Pick out every line in the data below that holds "runs".
:: Supplied data
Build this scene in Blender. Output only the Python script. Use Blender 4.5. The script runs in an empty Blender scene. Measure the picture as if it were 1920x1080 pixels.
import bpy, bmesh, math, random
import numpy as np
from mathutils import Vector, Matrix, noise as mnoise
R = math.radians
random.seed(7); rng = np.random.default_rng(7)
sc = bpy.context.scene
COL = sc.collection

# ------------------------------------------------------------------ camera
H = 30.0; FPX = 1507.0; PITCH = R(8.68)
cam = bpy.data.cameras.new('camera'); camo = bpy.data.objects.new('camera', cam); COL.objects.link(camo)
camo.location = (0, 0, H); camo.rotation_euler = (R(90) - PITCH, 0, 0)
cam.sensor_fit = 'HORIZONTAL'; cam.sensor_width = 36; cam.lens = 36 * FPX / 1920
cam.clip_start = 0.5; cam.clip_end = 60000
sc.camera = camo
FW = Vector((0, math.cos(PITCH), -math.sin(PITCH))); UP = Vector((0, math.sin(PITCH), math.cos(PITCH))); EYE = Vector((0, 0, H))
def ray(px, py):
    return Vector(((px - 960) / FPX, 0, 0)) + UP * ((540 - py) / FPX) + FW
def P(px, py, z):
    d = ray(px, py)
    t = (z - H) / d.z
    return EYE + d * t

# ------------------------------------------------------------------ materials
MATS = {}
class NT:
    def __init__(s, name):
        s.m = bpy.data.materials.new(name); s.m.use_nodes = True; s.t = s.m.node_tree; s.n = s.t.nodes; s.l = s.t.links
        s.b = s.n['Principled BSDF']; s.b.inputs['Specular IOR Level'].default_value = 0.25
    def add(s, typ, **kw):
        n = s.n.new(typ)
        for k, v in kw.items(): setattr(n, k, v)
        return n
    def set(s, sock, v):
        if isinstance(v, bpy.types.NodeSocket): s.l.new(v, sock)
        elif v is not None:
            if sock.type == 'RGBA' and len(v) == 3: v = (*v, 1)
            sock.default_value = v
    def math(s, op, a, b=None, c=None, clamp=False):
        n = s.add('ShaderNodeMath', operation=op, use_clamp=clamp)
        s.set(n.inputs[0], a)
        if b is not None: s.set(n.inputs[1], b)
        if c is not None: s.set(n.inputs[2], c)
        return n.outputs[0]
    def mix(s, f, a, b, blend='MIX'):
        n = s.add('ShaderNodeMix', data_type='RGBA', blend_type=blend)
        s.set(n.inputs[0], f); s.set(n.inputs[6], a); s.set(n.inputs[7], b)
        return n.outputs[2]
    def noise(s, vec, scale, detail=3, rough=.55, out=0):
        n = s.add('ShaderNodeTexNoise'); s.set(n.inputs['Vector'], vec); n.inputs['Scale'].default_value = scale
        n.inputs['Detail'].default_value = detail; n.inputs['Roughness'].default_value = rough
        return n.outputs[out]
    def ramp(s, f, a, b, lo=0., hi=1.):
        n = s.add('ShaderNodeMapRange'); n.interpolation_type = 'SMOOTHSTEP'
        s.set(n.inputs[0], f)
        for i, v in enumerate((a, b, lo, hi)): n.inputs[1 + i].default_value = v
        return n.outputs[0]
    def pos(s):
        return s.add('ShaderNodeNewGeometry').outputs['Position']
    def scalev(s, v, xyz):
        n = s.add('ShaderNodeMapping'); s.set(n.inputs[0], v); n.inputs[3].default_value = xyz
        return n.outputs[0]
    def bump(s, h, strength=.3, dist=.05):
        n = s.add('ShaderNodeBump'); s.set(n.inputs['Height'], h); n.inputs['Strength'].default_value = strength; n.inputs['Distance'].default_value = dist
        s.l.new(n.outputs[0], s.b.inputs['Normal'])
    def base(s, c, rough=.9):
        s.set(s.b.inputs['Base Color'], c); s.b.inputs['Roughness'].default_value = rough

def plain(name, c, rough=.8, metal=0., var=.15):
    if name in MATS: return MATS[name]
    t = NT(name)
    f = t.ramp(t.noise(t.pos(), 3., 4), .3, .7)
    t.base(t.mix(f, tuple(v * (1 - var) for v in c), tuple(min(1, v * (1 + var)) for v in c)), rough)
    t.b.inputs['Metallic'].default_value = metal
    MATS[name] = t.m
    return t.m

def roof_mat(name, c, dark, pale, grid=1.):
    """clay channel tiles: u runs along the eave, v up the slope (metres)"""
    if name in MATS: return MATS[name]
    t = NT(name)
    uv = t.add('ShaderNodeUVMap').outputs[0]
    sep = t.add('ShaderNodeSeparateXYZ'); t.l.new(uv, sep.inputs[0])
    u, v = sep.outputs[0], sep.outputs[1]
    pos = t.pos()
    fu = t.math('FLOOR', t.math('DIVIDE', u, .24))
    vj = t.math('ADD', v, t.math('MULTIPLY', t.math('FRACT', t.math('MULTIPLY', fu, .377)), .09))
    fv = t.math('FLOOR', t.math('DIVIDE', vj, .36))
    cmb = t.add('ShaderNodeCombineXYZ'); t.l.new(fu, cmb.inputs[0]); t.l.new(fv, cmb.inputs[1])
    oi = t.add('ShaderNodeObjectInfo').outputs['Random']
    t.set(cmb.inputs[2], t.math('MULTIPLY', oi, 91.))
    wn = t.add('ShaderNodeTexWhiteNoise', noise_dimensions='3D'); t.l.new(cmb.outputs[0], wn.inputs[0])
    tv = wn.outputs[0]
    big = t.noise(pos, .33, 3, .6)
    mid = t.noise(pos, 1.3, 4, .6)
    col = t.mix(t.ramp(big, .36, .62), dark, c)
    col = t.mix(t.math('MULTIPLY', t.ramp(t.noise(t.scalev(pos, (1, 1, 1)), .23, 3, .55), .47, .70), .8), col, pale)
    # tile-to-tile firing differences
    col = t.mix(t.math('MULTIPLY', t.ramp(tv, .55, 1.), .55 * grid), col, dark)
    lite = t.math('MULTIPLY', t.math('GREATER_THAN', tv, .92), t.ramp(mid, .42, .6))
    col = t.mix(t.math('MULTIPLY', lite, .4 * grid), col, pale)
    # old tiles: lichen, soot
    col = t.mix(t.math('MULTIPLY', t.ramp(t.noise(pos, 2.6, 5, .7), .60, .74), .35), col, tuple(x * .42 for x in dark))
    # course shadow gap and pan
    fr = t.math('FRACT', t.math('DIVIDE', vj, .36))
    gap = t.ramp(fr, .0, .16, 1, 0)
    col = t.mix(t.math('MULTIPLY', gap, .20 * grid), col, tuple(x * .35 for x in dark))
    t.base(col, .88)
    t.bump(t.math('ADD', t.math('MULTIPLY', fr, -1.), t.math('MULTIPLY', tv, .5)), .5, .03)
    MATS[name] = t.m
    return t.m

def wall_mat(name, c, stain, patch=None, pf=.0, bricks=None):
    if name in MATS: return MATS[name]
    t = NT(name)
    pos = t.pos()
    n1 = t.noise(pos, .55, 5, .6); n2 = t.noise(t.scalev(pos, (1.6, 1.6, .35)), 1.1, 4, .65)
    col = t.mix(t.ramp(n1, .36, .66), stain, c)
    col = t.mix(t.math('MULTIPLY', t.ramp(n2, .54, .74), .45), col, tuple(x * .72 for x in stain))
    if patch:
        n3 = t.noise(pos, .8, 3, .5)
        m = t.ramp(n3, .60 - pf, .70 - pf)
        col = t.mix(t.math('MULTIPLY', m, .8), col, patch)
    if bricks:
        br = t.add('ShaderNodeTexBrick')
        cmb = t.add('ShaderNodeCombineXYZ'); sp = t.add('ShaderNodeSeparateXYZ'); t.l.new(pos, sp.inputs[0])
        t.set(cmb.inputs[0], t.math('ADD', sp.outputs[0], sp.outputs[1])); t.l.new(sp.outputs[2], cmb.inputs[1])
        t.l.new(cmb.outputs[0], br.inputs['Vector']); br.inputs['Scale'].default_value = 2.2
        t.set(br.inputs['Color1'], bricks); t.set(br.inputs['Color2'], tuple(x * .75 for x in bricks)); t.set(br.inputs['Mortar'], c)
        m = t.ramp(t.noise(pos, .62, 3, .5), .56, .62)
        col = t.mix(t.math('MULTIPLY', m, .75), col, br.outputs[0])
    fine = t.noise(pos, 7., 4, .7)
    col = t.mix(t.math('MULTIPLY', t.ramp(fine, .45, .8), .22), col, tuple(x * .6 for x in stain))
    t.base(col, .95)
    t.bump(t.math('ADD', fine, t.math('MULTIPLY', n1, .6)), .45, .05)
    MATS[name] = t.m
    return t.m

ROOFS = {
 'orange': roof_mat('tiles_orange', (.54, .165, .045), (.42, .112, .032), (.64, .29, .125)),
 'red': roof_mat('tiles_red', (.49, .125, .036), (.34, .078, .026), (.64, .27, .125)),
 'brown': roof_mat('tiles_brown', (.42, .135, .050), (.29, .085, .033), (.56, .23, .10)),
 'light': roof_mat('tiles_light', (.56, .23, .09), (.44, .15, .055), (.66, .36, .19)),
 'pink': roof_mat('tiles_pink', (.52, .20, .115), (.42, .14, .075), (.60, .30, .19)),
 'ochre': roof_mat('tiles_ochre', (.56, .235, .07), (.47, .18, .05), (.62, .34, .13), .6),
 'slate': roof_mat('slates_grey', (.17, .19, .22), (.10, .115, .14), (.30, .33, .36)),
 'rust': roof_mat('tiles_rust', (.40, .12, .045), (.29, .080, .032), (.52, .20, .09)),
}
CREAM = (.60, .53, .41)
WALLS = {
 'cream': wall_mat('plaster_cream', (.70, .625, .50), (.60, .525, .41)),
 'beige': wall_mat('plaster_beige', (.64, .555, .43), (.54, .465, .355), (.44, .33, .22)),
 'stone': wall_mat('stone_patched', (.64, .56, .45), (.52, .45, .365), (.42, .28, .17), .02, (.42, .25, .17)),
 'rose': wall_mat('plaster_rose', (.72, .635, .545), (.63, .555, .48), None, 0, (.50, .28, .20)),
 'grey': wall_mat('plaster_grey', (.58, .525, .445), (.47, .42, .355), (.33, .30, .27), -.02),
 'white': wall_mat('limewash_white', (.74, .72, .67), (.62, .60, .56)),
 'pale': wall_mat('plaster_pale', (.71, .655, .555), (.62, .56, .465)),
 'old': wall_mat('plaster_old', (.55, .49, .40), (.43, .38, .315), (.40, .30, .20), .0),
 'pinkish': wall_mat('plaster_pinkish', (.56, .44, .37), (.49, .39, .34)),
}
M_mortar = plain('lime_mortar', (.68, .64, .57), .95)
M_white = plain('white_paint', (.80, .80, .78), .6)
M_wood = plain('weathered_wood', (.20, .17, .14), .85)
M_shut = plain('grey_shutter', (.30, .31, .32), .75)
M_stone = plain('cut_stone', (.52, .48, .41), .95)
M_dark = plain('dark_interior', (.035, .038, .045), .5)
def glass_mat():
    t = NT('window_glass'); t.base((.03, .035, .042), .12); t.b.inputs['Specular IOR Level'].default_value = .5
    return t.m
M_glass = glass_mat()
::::
#### Reply to the exercise
Build this scene in Blender. Output only the Python script. Use Blender 4.5. The script runs in an empty Blender scene. Measure the picture as if it were 1920x1080 pixels.
    """clay channel tiles: u runs along the eave, v up the slope (metres)"""